Nor, if the credits are anything to go by, do individual writers seem capable of making clearly identifiable contributions. Television is frequently described as a writers’ medium, but this seems to be a way of putting a positive spin on the fact that so much of it is visually undistinguished.

Yet it would be a mistake to assume that TV series are aesthetically incoherent. In a blog entry written two years ago, Peter Bogdanovich quoted critic Matt Zoller Seitz as saying that one of the things he thought made The Sopranos such an exceptional show was “the makers’ willingness to let certain scenes play in continuous action, without a cut, allowing audiences simply to observe the actors minus any manipulation via editing or noticeable camera pyrotechnics.” This suggests that although The Sopranos has a coherent visual style, it is a style that exists independently of the directors who worked on it.

The problem with what I will call producer-dictated mise en scene is that it can only function in terms of broadly defined stylistic gestures. The director usually finds herself required merely to apply this style in an appropriate manner, suppressing any personal views she has concerning the best way to handle a particular shot.

The solitary moment: Leonardo di Caprio as Howard Hughes in The Aviator (2004)

The solitary moment: Leonardo di Caprio as Howard Hughes in The Aviator (2004)

This might explain why, when I think back on those shows I have been impressed by – Sex and the City, Six Feet Under, Deadwood, Mad Men – I find myself remembering scenes, characters, performances and dialogue, but never shots.
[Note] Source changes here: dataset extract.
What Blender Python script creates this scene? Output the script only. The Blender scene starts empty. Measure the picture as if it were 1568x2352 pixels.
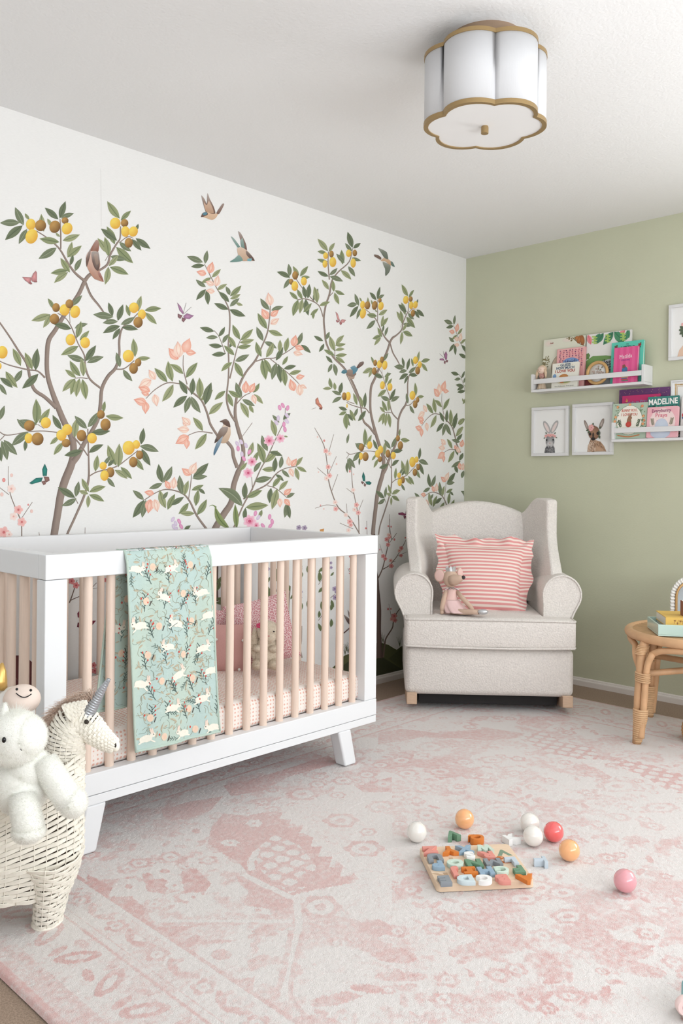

Whereas with what for me are the finest American films of recent years, it is precisely the images I recall:

  • Howard Hughes (Leonardo DiCaprio) alone at the end of Martin Scorsese’s The Aviator (2004) compulsively repeating the words “The way of the future”;
  • J. Edgar Hoover (DiCaprio again) exercising on the floor of his office in Clint Eastwood’s J. Edgar (2011);
  • Shannyn Sossamon sitting on a bed painting and drying her nails (for several minutes of screen time) in Monte Hellman’s Road to Nowhere (2010);
  • Freddie Quell (Joaquin Phoenix) sleeping on a beach with his arm wrapped around the figure of a woman (roughly twice his size) made of sand in Paul Thomas Anderson’s The Master (2012);
  • Cisco (Willem Dafoe) and Skye (Shanyn Leigh) fighting over a laptop on which Cisco’s ex-wife (Dierdra McDowell) can be seen laughing derisively in Abel Ferrara’s 4:44 Last Day on Earth (2011);
  • and the shot of a building (apparently a monastery, though there is no way to determine this from the film) isolated on a small island that ends Terrence Malick’s To the Wonder (2012).

It is surely significant that these are all images of alienation and solitude. Perhaps cinema is now an art form of isolation, whereas, ironically, it is television that celebrates communal values, with authorial identity and individual creativity subordinated to collective authorship.

The resulting texts may make a strong immediate impact, but rarely withstand close scrutiny. Mise en scene practices which do not privilege specific moments are unlikely to produce work capable of passing the ultimate test, the test of time.